The Man in Black Gets a New Honor

Johnny Cash's childhood home in Arkansas is added to the National Register of Historic Places
By Newser Editors and Wire Services
Posted May 6, 2018 6:40 AM CDT
Johnny Cash's Boyhood Home Gets New Honor
In this Friday, Aug. 8, 2014 file photo, rain clouds gather over the childhood home, dating to the mid 1930s, of singer Johnny Cash, in Dyess, Ark.   (AP Photo/Danny Johnston, File)

The Man in Black's boyhood home has been added to the National Register of Historic Places, though the Arkansas Democrat-Gazette notes that it took two tries to get it there. The Arkansas Historic Preservation Program announced Friday that the home in Dyess where country music icon Johnny Cash lived from age 3 through high school has been added to the register. The nomination's first failed attempt focused on the structure's architectural significance rather than its connection to Cash.

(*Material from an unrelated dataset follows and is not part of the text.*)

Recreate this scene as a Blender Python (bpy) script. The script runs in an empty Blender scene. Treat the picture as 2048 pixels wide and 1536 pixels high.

The five-room farmhouse was built in 1934 as part of the Dyess Resettlement Colony by the Federal Emergency Relief Administration, reports the AP. The Democrat-Gazette reports that the house is owned by Arkansas State University, which spent $575,000 to buy, restore, furnish, and landscape the property. "When we grew up, it was second nature that we wouldn't live in Dyess when we were grown," Cash once said. "It was the aim of every person to get a better job. But if I hadn't grown up there, I wouldn't be what I am now. It was the foundation for what I became." Cash died in 2003 at age 71.